Les sites : Protohistoire Les dépôts de cendres de Nalliers

Nalliers, Vendée, France

La bordure littorale de la Vendée et de la Saintonge regorge de gisements volumineux attribués à l'industrie du sel en raison de la présence de la plupart des ingrédients constitutifs des fours à sel (récipients, débris de fourneaux, ustensiles divers). Dénommés dépôts de cendres depuis le XIXe siècle, ces épandages de débris de terres cuites, de charbons de bois et de céramiques (barquettes), dont l'épaisseur peut atteindre 3 mètres, se répartissent par amas de 5 000 à 50 000 m3 sur le pourtour d'anciennes vasières maritimes anthropisées depuis (c'est-à-dire modifiées sous l'effet de l'action humaine), et marais poitevin et saintongeais.

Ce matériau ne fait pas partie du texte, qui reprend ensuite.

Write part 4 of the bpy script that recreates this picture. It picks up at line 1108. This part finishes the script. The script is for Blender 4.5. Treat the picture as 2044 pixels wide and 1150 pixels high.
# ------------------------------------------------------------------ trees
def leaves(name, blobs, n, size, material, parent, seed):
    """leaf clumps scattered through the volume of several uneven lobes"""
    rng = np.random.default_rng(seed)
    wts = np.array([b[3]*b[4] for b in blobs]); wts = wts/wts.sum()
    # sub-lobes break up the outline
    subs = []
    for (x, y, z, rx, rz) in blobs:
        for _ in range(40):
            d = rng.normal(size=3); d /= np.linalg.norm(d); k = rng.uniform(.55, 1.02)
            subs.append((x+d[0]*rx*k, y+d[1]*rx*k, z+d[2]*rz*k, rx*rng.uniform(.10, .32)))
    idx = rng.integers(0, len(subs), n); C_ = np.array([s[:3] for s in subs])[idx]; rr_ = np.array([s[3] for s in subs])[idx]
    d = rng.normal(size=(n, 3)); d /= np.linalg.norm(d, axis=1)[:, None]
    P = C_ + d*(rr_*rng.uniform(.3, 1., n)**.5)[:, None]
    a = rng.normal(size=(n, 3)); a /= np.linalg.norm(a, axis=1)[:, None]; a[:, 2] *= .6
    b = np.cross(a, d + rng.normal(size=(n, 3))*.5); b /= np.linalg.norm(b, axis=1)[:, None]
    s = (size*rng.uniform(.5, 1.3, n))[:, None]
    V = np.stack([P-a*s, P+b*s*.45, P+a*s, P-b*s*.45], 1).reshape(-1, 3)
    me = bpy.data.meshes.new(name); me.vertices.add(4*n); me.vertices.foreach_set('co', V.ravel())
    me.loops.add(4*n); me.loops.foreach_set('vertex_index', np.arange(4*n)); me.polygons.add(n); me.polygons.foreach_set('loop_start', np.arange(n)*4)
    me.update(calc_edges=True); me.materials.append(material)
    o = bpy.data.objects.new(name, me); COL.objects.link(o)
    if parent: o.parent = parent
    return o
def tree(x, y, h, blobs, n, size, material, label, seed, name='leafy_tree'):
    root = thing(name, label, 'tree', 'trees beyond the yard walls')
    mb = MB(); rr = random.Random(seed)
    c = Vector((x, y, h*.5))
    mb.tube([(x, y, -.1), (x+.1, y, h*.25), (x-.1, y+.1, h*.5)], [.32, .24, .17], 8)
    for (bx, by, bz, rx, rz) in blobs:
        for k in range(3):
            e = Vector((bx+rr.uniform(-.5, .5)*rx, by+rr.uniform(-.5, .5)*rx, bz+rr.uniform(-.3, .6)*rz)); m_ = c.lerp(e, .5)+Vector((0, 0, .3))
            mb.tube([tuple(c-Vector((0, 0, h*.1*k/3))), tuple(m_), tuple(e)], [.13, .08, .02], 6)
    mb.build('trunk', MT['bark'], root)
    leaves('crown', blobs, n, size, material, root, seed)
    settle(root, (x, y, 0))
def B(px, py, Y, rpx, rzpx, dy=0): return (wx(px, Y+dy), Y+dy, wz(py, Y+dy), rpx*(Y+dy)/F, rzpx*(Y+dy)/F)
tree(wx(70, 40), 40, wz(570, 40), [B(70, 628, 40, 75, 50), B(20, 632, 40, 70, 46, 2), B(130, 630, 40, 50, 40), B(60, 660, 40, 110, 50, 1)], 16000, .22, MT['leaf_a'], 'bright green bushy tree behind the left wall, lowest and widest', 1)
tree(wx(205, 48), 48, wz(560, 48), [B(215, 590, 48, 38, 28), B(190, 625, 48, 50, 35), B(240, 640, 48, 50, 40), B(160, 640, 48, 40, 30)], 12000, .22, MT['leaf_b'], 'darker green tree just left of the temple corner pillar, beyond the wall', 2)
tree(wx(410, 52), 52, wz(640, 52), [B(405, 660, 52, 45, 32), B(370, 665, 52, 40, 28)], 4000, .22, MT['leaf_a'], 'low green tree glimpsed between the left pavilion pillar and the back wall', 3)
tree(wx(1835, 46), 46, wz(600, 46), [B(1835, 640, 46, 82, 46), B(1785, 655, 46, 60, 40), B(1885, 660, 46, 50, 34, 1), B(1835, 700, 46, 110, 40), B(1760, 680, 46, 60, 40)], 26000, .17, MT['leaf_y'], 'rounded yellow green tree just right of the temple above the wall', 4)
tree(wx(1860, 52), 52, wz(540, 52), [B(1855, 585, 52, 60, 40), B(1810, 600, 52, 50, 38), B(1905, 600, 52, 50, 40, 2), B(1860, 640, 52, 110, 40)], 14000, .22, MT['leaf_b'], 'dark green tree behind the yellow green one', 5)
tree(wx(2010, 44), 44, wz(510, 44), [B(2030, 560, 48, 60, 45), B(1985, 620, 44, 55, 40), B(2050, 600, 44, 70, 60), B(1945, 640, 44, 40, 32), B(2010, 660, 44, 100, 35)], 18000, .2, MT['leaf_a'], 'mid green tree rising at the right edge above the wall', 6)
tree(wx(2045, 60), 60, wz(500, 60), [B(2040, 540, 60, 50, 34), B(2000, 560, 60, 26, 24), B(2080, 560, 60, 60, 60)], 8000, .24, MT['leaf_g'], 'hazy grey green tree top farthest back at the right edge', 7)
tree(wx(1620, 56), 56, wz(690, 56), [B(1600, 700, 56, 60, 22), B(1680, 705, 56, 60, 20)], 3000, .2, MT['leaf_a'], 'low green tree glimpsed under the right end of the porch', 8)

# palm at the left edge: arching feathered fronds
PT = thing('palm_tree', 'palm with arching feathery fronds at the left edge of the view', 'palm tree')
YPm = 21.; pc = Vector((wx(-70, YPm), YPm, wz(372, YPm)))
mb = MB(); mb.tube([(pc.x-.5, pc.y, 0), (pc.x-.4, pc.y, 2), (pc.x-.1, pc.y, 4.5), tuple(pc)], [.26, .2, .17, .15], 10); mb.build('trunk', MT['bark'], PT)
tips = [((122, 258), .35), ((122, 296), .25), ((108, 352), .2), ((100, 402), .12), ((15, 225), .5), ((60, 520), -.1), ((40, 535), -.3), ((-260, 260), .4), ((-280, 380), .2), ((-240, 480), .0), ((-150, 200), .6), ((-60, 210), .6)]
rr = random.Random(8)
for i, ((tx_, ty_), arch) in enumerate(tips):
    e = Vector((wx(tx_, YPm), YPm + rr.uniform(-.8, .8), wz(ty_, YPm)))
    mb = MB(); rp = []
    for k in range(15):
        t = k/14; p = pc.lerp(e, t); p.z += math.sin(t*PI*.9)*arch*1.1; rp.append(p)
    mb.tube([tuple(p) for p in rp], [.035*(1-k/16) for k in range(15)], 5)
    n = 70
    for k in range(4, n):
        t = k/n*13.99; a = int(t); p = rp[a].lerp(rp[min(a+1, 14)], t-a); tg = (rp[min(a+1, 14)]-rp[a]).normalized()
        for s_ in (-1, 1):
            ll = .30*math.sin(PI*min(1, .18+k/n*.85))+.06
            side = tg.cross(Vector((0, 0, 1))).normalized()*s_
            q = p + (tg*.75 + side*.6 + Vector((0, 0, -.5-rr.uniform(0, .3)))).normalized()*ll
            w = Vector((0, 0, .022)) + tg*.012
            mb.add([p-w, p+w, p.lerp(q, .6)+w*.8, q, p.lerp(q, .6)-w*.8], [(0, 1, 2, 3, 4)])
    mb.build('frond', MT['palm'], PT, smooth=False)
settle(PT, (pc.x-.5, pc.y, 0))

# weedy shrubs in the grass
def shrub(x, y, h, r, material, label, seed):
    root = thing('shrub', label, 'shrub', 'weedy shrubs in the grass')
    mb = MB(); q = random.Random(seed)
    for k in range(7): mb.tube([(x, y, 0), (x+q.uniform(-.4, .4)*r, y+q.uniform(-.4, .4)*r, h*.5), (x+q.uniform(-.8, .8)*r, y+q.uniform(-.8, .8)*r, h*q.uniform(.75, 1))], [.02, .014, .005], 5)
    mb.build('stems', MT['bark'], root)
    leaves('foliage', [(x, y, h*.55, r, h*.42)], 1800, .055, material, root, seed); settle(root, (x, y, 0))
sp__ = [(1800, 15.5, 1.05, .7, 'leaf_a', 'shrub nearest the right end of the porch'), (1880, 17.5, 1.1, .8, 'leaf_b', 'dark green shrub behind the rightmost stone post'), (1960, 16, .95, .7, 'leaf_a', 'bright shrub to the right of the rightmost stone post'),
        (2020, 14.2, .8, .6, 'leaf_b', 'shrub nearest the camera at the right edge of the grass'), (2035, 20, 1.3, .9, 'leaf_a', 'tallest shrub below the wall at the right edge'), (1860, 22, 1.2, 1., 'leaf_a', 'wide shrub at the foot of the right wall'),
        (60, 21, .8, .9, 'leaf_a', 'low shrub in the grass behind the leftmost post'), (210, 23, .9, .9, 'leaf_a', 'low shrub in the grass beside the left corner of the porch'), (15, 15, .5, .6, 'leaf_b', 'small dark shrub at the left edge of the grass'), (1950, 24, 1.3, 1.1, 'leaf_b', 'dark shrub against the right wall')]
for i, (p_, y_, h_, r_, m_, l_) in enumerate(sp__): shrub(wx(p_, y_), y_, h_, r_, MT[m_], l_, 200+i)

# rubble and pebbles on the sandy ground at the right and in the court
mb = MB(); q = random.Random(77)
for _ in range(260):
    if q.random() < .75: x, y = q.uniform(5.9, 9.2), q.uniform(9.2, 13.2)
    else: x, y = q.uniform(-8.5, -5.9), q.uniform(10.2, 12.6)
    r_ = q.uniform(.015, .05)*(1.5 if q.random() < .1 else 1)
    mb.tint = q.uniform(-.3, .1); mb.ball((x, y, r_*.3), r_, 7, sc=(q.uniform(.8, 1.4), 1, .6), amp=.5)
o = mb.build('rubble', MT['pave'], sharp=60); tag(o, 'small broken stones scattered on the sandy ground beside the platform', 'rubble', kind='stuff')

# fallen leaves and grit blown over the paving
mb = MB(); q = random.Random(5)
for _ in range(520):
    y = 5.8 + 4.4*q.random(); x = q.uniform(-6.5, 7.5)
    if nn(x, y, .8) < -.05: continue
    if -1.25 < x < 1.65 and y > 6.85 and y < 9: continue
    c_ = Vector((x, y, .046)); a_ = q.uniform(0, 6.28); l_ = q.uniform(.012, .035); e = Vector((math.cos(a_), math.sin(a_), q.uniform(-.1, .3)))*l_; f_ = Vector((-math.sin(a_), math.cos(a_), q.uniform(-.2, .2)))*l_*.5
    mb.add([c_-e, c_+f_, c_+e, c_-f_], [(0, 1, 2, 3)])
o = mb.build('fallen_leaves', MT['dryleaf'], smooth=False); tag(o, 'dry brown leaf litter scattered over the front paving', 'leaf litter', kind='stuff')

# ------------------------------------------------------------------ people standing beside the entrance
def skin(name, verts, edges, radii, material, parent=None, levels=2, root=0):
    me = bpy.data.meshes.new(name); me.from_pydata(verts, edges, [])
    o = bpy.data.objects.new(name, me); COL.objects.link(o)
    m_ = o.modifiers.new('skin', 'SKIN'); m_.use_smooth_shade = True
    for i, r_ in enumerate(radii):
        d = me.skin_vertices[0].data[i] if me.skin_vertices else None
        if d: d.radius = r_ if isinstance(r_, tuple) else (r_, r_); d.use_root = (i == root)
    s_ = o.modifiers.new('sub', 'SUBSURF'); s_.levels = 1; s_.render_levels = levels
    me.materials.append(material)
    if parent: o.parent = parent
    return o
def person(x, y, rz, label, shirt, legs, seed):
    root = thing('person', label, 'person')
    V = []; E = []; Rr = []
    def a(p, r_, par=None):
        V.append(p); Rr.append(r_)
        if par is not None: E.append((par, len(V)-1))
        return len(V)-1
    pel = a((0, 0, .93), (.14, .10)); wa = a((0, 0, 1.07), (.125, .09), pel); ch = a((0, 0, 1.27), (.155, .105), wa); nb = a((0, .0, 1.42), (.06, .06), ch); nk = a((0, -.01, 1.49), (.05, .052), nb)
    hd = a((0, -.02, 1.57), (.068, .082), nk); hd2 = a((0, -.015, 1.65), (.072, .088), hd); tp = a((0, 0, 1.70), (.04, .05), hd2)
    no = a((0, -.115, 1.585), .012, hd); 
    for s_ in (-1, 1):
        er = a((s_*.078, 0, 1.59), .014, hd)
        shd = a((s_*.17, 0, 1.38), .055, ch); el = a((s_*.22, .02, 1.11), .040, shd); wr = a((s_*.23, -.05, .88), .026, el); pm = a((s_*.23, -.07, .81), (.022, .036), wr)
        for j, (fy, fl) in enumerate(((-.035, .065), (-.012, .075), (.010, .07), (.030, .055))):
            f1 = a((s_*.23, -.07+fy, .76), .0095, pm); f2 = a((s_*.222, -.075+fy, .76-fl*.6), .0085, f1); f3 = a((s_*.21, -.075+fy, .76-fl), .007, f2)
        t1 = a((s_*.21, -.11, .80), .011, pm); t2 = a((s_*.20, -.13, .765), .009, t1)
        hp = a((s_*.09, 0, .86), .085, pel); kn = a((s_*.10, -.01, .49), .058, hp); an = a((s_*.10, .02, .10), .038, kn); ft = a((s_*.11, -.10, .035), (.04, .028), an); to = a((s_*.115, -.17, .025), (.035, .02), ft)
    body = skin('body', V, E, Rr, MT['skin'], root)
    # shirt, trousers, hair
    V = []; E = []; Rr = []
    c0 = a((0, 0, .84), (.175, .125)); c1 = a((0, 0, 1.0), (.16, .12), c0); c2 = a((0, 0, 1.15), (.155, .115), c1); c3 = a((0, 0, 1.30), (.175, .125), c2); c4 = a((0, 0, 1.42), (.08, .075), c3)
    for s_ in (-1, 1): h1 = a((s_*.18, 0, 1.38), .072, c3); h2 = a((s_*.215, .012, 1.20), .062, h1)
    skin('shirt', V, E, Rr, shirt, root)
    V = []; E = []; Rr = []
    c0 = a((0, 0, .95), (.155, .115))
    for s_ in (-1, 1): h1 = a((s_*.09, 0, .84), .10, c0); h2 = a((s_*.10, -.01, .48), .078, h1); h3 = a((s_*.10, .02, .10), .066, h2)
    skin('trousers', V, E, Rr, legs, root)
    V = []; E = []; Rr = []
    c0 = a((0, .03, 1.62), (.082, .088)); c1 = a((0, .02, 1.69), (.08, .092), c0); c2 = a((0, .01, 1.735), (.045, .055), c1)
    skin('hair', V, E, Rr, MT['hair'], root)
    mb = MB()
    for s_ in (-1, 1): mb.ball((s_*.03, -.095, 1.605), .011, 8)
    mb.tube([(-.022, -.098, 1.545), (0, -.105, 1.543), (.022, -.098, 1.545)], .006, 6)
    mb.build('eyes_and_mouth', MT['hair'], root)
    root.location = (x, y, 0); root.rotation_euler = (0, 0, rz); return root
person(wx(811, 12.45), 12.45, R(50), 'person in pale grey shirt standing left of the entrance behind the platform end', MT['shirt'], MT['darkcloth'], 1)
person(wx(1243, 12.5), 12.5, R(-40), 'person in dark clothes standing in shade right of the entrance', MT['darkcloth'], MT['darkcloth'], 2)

Le principal élément constitutif des dépôts de cendres de Nalliers consiste en fragments de plaquettes d'argile cuites dont l'un des côtés porte la trace du tranchant d'un outil, l'autre ayant conservé au séchage les traces du passage répété de vers de vase.
 
Ces récipients, reconnus comme moules à sel, sont évalués par tamisage à 7 % du dépôt, soit environ 450 unités au mètre cube. Si l'on excepte les fragments de piliers de terre cuite, probables éléments de fourneaux, les seuls objets susceptibles d'avoir été utilisés pour rassembler les récipients (barquettes de 20 cm de long, 8 cm de large et 4,5 cm de haut) dans un système évaporatoire sont des boulettes de calage ayant conservé les traces adjacentes de plusieurs angles de récipients dans le dispositif de cuisson. On pense que les fragments de plaquettes d'argile pourraient correspondre au rebut d'un traitement sophistiqué de vases apprêtés puis cuits dans un feu vif dans le seul but de diluer par lessivage le sel qui s'y serait concentré.
 
C'est en extrapolant à partir des capacités de production des différents éléments constitutifs des « dépôts de cendres » que l'on estime la productivité des établissements salicoles pictons et santons. Après analyse des rebuts de leurs exploitations et comparaison de diverses sources ethnographiques, on aboutit à une fourchette de 150 à 1 000 kg de sel par mètre cube de dépôt ; cette estimation s'éloigne très sensiblement de l'idée que l'on se faisait jusqu'alors, celle d'une activité locale suffisant à peine à la consommation des producteurs.
 
Enfin, il n'est pas impossible que les vasières installées dans le but de produire des argiles salées soient en réalité des dispositifs évaporatoires saisonniers liés au mouvement des marées, ce qui amène à y voir une forme de prototype de marais salants (fouille : N. Rouzeau, 1982).